Full disclosure : je suis un syndicaliste. Je travaille pour la Centrale des syndicats du Québec qui représente des intervenantes à la petite enfance en CPE et en milieu familial.
Les travailleuses et travailleurs de certains Centres de la petite enfance (CPE) de Montréal et de Laval sont en grève générale illimitée. Cette décision, ils ne l’ont pas prise à la légère. Et surtout, ils ne l’ont pas prise contre vous, parents aux prises avec les complications de cette grève.
Je vois d’un très mauvais œil cette démarche Facebook encourageant un recours collectif contre le syndicat des travailleuses en CPE qui exerce actuellement son droit de grève. Je le vois aussi comme une accréditation totale du discours que tient l’Association patronale nationale des CPE (APNCPE) dans ce dossier.
Ce discours patronal très classique fait porter l’odieux aux syndiquées et dénonce leur choix d’exercer leurs droits. L’APNCPE est, rappelons-le, la SEULE association patronale à ne pas avoir réglé ses négociations avec ses travailleuses. L’association dit que la négociation achoppe sur 15 % des clauses négociées dans l’entente nationale (acceptée par toutes les autres associations et syndicats), sauf qu’elle n’a jamais informé les parents à propos de quelles clauses posaient problème.
D’expérience, je peux vous dire que là où ça chicote, c’est au niveau de l’implication des travailleuses dans la gestion des CPE. Souvent, l’équipe de travail des CPE adopte le programme pédagogique, les méthodes d’intervention et de l’organisation quotidienne du travail (horaires de travail, répartition des groupes d’enfants, etc.). Et ça, ça heurte l’APNCPE, qui voudrait voir disparaître cet aspect de gestion participative des CPE. Pour beaucoup de CPE, un recul sur ces questions est un recul important sur leurs conditions de travail. Est-ce nécessaire de dire que ces conditions étaient supposées compenser quelque peu les faibles salaires qu’on leur accorde?
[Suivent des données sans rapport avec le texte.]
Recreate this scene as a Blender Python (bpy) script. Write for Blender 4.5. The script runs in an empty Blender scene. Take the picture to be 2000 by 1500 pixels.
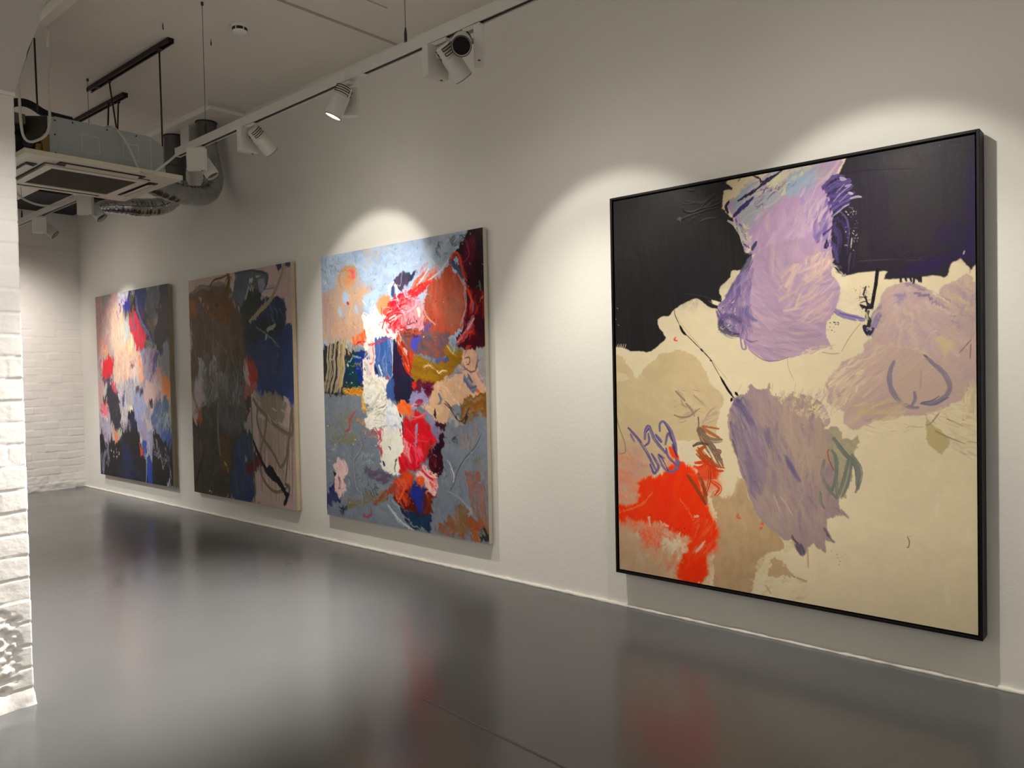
# Gallery room with four large abstract paintings, track lights and a ceiling cassette.
import bpy, bmesh, math, random
import numpy as np
from mathutils import Vector, Matrix
C = bpy.context.scene.collection
R = math.radians
random.seed(5)

# ------------------------------------------------------------------ camera (photo frame 2000 x 1500)
F_PX, YAW, PITCH, ROLL = 1501.6, R(48.941), R(1.244), R(-1.154)
CAM = np.array([-3.53, 0.0, 1.3115])
FW = np.array([math.sin(YAW)*math.cos(PITCH), math.cos(YAW)*math.cos(PITCH), -math.sin(PITCH)])
_rt = np.array([math.cos(YAW), -math.sin(YAW), 0.0]); _up = np.cross(_rt, FW)
RT = _rt*math.cos(ROLL) + _up*math.sin(ROLL); UP = -_rt*math.sin(ROLL) + _up*math.cos(ROLL)
def at(x, y, ax, v):
    """point of the plane (axis = value) seen at photo pixel x, y"""
    d = FW + RT*((x-1000)/F_PX) + UP*((750-y)/F_PX)
    i = 'XYZ'.index(ax)
    return CAM + d*((v-CAM[i])/d[i])
cd = bpy.data.cameras.new('camera'); cam = bpy.data.objects.new('camera', cd); C.objects.link(cam)
cd.sensor_fit = 'HORIZONTAL'; cd.sensor_width = 36; cd.lens = 36*F_PX/2000; cd.clip_start = 0.05
M = Matrix(((RT[0], UP[0], -FW[0], CAM[0]), (RT[1], UP[1], -FW[1], CAM[1]), (RT[2], UP[2], -FW[2], CAM[2]), (0, 0, 0, 1)))
cam.matrix_world = M
bpy.context.scene.camera = cam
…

Ces travailleuses et travailleurs qui prennent soin de vos tout-petits pendant que vous travaillez, qui les outillent pour faire face au monde, qui les accompagnent dans leur développement, dans leurs joies et dans leurs peines, ne font pas de piquetage par gaieté de cœur! Il ne faut pas oublier que pendant ce temps, elles se privent de salaire afin de faire pression sur l’APNCPE afin de protéger le réseau qui accueille vos enfants.
Les travailleuses des CPE ne sont pas en grève pour des salaires, tout cela est réglé au niveau national déjà. Elles se battent pour défendre leur vision des CPE : une vision communautaire, une vision qui repose sur la qualité des services des enfants et non d’un objectif d’optimisation et d’efficience dans la gestion, bref : une vision solidaire.
Avant la grève, les négociations traînaient de la patte. En exerçant la grève, les travailleuses et travailleurs des CPE prennent les moyens de se faire entendre! Les femmes et les hommes qui prennent soin de nos enfants comme s’ils étaient les leurs ont besoin de notre solidarité. On peut ne pas être d’accord. On peut exprimer les problèmes que la grève nous occasionne. On peut même être en colère. Mais de grâce, soyons en colère contre les véritables responsables de ce conflit de travail : l’APNCPE.